Written problem => Repeat everything from the line holding "1200 pixels high." to the line holding "wall_x('wall_right', XR, .3, YB, YF, 0, 7.2, WIN_R, 'wall_side')", inclusive, exactly. Leave out the rest.

Task input =>
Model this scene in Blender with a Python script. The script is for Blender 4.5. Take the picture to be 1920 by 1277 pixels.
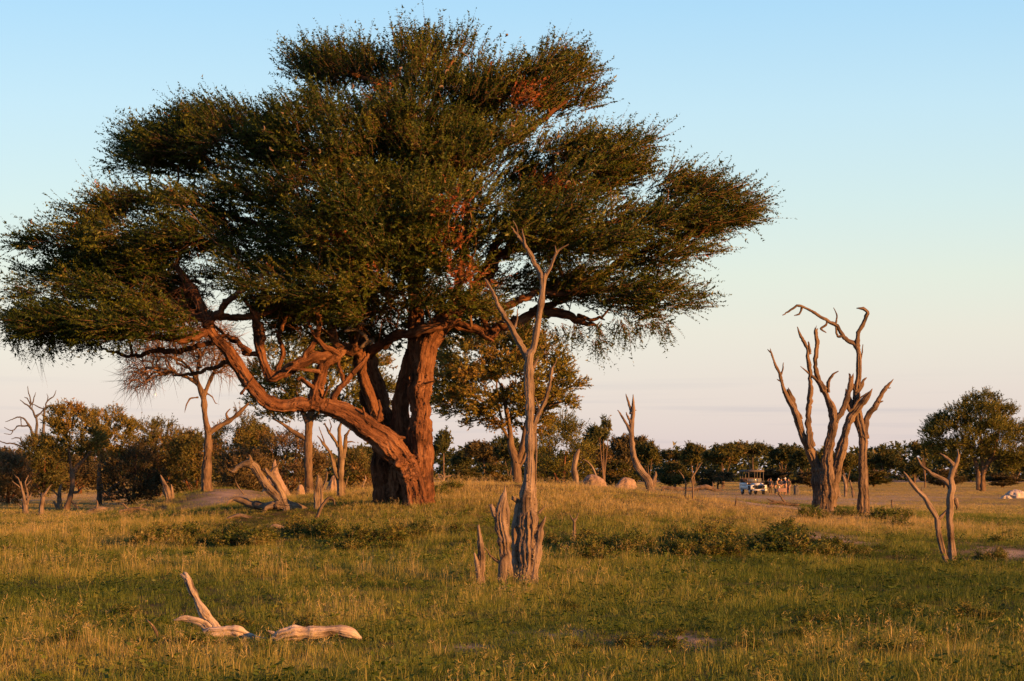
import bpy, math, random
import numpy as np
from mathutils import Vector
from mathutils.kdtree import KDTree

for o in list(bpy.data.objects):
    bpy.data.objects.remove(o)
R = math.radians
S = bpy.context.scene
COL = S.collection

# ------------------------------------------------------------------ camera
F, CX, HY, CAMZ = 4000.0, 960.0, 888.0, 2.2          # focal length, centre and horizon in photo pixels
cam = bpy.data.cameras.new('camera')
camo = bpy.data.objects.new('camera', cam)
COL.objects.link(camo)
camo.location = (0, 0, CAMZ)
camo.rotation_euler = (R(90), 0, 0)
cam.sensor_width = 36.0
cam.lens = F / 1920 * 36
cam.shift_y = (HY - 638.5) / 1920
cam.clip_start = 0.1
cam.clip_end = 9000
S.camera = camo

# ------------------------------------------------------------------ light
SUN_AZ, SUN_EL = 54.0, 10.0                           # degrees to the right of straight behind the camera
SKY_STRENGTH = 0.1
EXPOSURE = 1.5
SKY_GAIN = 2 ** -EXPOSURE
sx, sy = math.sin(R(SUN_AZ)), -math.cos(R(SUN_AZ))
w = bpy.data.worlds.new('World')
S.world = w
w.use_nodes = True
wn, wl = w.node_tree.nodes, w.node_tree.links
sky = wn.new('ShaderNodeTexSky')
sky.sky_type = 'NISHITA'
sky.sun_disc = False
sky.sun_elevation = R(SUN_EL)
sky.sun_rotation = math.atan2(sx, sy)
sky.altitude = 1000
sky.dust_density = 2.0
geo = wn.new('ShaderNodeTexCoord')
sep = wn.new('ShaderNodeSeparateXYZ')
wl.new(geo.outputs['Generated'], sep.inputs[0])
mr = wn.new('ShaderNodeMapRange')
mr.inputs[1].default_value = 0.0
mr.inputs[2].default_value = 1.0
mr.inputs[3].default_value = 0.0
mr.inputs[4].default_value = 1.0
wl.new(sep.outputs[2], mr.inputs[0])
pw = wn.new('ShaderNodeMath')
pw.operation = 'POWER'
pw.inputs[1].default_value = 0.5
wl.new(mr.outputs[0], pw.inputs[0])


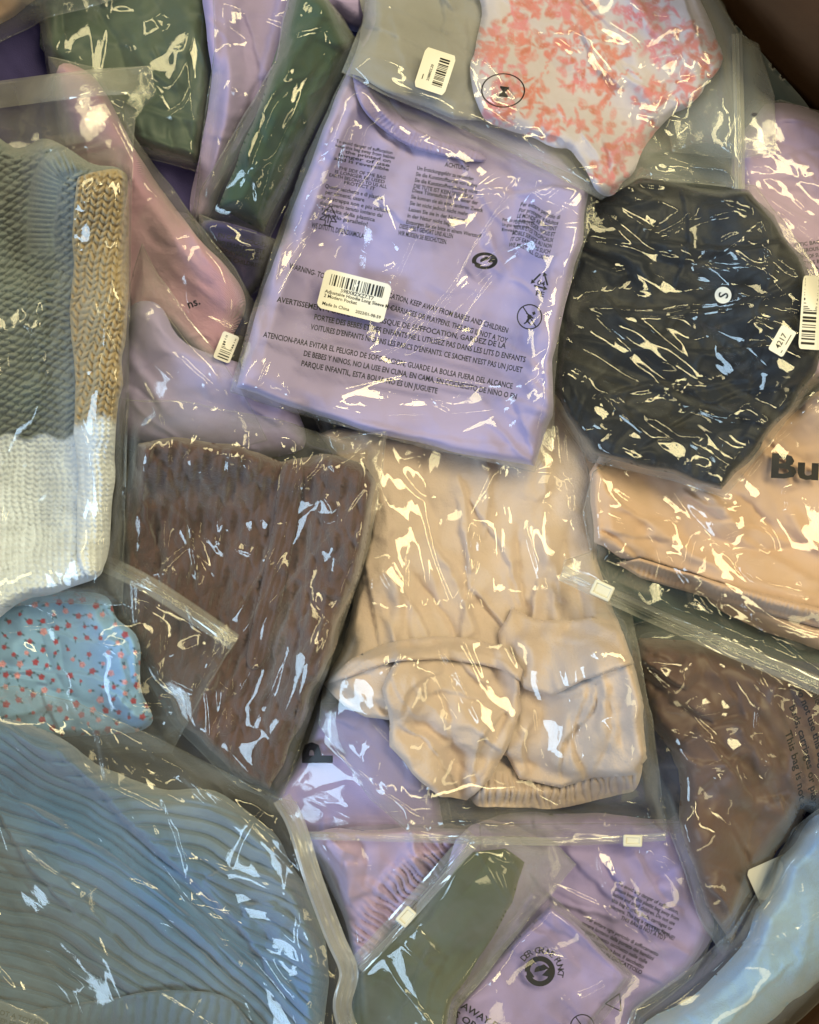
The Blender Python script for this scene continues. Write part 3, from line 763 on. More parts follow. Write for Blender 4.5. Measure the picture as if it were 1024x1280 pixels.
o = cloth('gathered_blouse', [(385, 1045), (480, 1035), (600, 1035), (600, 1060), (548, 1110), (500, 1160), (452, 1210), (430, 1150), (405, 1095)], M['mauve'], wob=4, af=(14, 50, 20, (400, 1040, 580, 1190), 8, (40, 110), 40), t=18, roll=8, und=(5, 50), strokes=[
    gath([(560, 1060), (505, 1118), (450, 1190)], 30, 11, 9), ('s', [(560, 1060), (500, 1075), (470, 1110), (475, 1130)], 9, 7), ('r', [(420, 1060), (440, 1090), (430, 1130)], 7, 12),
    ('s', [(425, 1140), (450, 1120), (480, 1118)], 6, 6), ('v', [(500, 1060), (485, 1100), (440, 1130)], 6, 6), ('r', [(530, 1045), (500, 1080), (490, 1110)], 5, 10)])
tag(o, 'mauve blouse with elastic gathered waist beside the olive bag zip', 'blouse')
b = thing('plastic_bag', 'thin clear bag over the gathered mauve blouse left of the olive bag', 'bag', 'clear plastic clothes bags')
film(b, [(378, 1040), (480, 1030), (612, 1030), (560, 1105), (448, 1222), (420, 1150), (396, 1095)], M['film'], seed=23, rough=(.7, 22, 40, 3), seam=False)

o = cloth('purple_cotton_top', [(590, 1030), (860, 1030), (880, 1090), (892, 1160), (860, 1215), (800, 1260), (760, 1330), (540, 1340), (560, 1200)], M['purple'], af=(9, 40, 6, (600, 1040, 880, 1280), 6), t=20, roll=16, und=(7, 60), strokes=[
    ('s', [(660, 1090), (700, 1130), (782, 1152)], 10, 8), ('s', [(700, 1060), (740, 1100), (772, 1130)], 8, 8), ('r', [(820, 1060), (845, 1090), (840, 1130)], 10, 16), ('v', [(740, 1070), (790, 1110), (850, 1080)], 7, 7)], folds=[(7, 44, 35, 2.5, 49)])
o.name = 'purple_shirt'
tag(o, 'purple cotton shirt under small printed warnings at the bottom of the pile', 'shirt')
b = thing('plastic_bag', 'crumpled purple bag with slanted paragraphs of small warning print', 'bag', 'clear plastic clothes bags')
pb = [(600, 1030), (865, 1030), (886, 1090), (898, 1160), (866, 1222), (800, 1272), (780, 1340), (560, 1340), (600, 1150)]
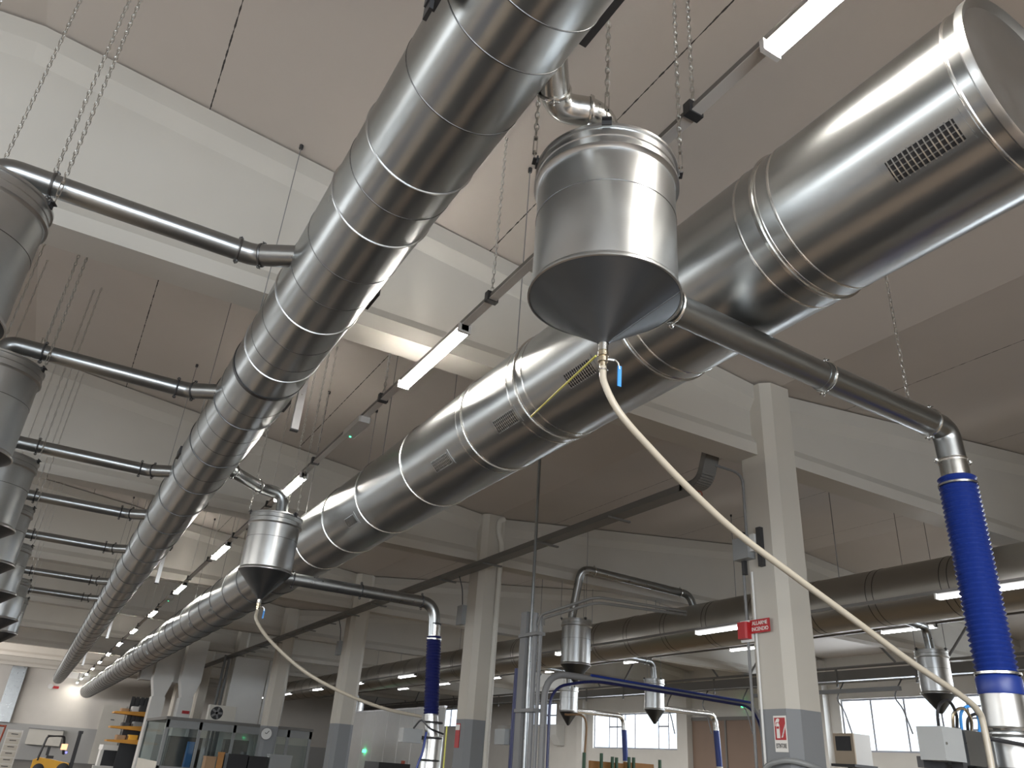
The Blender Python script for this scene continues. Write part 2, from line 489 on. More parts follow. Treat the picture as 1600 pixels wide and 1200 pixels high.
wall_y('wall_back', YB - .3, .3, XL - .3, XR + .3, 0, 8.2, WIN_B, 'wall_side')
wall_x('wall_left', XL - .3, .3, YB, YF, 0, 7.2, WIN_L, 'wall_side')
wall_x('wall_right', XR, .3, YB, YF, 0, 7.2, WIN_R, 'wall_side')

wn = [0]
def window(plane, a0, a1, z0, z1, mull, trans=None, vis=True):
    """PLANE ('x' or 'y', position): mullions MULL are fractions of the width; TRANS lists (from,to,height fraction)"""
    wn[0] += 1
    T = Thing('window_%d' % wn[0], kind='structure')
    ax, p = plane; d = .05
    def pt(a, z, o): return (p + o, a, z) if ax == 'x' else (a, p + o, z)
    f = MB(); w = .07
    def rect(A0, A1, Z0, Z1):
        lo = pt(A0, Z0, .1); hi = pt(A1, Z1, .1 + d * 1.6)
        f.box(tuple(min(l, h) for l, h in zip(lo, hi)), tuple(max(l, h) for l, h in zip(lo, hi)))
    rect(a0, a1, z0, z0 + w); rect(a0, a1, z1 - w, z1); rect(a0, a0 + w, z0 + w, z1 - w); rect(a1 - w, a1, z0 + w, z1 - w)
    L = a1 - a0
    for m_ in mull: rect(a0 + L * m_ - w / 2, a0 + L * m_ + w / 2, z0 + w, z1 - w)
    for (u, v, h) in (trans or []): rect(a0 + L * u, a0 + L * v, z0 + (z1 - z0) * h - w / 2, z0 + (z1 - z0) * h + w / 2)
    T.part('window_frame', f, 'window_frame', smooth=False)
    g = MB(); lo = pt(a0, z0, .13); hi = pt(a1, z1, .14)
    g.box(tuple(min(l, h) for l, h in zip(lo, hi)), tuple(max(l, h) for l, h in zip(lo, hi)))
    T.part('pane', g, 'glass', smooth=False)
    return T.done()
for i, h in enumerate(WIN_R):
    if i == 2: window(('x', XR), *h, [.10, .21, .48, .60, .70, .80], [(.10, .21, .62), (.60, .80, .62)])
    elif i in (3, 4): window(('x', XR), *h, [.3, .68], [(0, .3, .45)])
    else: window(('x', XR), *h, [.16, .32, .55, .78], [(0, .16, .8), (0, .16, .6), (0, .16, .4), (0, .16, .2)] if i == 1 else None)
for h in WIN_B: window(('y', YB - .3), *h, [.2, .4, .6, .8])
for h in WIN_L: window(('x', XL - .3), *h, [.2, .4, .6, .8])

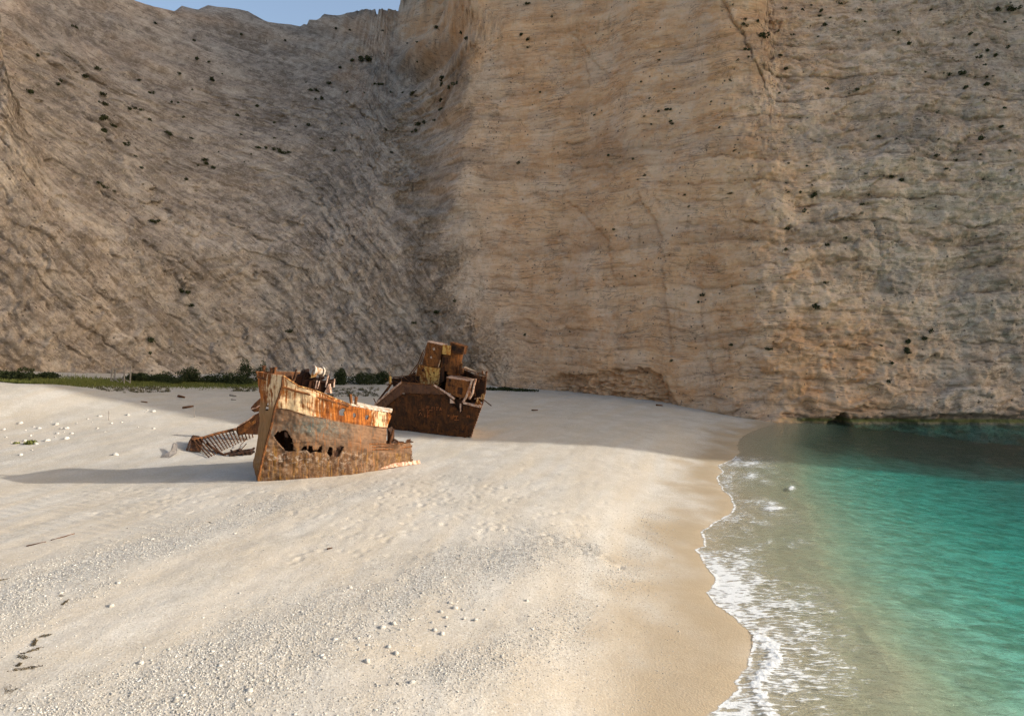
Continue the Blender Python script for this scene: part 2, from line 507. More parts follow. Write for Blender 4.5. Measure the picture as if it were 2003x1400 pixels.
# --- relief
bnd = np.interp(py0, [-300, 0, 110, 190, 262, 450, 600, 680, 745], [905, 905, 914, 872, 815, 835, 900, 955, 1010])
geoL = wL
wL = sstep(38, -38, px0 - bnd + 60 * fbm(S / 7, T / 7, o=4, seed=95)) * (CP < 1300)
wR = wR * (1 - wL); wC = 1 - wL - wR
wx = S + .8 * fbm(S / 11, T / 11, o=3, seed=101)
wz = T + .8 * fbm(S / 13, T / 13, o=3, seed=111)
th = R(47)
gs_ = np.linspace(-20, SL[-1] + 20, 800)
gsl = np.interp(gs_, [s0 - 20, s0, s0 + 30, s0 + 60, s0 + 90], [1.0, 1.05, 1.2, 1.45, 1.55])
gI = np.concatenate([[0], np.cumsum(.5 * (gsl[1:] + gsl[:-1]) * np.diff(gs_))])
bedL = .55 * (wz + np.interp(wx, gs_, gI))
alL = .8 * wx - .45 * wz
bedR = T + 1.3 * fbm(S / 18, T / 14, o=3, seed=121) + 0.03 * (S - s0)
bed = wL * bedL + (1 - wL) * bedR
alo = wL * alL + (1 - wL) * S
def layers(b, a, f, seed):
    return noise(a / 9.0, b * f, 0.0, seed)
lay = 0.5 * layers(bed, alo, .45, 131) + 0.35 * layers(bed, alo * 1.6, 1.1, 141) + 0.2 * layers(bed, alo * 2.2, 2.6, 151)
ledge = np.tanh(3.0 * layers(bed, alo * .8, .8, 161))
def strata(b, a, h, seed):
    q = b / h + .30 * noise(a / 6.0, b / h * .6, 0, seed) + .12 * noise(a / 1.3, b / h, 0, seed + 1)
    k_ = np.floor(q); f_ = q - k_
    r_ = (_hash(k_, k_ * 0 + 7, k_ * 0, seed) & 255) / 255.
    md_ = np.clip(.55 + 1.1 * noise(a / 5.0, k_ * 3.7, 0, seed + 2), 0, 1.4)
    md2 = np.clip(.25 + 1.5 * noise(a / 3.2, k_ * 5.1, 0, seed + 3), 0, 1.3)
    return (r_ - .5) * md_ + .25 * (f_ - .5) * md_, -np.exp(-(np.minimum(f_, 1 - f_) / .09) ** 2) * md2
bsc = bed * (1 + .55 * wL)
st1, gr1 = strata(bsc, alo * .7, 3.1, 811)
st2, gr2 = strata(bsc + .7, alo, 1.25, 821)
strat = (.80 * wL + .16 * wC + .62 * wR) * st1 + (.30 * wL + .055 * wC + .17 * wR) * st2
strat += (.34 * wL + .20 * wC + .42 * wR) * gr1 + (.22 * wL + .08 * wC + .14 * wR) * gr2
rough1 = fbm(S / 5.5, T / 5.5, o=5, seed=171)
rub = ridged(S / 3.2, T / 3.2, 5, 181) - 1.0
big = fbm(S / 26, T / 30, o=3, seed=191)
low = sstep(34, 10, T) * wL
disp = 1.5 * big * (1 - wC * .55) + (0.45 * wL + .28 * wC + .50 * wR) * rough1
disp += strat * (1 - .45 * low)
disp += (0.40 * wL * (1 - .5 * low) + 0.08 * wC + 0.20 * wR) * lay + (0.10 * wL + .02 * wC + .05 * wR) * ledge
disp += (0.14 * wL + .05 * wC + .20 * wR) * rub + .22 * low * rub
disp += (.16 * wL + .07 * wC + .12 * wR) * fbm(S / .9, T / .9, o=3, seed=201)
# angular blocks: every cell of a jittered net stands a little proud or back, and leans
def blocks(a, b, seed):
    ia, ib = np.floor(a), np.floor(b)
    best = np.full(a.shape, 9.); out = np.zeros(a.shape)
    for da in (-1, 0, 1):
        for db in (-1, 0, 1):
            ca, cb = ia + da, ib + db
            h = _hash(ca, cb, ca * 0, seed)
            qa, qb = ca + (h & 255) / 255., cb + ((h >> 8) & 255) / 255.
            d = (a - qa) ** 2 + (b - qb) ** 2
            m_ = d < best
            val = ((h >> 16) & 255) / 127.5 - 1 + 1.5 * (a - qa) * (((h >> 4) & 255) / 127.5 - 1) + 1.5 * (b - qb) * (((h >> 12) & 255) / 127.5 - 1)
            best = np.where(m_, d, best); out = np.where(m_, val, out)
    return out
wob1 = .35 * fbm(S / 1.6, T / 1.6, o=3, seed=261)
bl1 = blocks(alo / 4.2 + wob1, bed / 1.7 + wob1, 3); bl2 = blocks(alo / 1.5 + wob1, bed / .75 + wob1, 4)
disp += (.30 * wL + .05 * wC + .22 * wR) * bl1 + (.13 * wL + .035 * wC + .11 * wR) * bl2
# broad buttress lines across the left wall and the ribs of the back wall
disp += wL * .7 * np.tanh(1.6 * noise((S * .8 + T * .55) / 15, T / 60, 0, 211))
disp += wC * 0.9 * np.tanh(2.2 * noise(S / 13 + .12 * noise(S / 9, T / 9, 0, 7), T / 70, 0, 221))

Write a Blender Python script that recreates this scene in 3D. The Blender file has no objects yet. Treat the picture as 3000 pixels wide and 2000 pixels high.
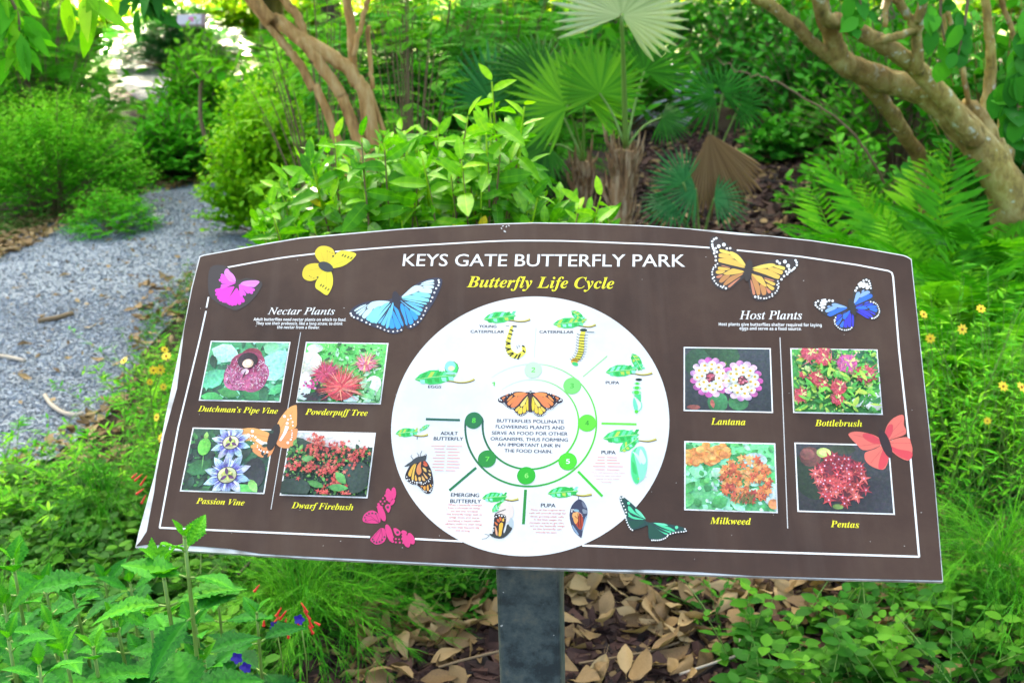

The response =>
The Blender Python script for this scene continues. Write part 2, from line 489 on. More parts follow. Treat the picture as 1600 pixels wide and 1200 pixels high.
wall_y('wall_back', YB - .3, .3, XL - .3, XR + .3, 0, 8.2, WIN_B, 'wall_side')
wall_x('wall_left', XL - .3, .3, YB, YF, 0, 7.2, WIN_L, 'wall_side')
wall_x('wall_right', XR, .3, YB, YF, 0, 7.2, WIN_R, 'wall_side')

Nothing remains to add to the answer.